In the 5-3 Mathis decision, the Court reaffirmed the application of a strict elements-based categorical approach in determining which crimes can constitute “prior crimes” under the Armed Career Criminal Act (“ACCA”). The ACCA imposes a mandatory minimum of 15 years for felons who have been convicted more than twice for “violent felonies,” including “burglary, arson, or extortion.” In Mathis, the ultimate question was whether the defendants’ prior Iowa state burglary charge could be used as a sentencing enhancement under the ACCA.

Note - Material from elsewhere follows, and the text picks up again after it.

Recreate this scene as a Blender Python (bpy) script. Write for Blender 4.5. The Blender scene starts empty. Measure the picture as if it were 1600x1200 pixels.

The Supreme Court rejected the sentencing court’s factual inquiry into the underlying facts of the crime to determine if the defendant’s actions qualified as burglary. Instead, to be deemed a “prior crime,” the underlying state statute must identify the same elements of the underlying crime. Since the elements of many felonies vary from state to state, the Court ruled that prior convictions can be used only if the elements of the prior conviction “categorically” match the “generic” (most commonly understood) version of the crime. This rigid approach would likely limit the crimes that satisfy the prior crimes requirement because many state statutes would be deemed too broad or uncertain, or as containing elements that are not divisible. This decision limits the flexibility of federal prosecutors in labeling defendants as career offenders.

This decision is a part of a developing transition of the federal career criminal sentencing enhancements. The August 2016 USSC report to Congress on Career Offender Sentencing Enhancements further evidences this trend to make changes to the sentencing enhancements. Currently, the career offender statute sets rigid enhancements for drug offenders who possess two prior drug related offenses (state or federal), regardless of the quantity of drugs or whether violence was a factor. For example, a person with two prior state court drug convictions involving possession or distribution can be sentenced as a career offender. The career offender enhancements may create drastic results, such as a defendant receiving a sentence of 15-19 years for an offense that should result in a 5-6.5 year sentence. 

The USSC report to Congress, however, recommends an amendment to the statute seeking leniency for its current application. The report notably reaches the following conclusions:

• The career offender directive should be amended to differentiate between career offenders with different types of criminal records, and is best focused on those offenders who have committed at least one “crime of violence.”
• Career offenders who have committed a violent offense generally have a more serious and extensive criminal history, recidivate at a higher rate than drug trafficking only career offenders, and are more likely to commit another violent offense in the future.
• Drug trafficking only career offenders are not meaningfully different from other federal drug trafficking offenders and should not categorically be subject to the significant increases in penalties required by the career offender directive.
• A single definition of the term “crime of violence” in the guidelines and other federal recidivist provisions is necessary to address increasing complexity and to avoid unnecessary confusion and inefficient use of court resources.

As you can see, the thrust of the USSC report is that “change is in the air.” Alongside the Mathis decision, this may help Congress foster a new trend in how we view all sorts of federal sentencing enhancements. Although there seems to be a more definite change looming, it will be interesting to see whether progress is continued or halted under a Trump Administration.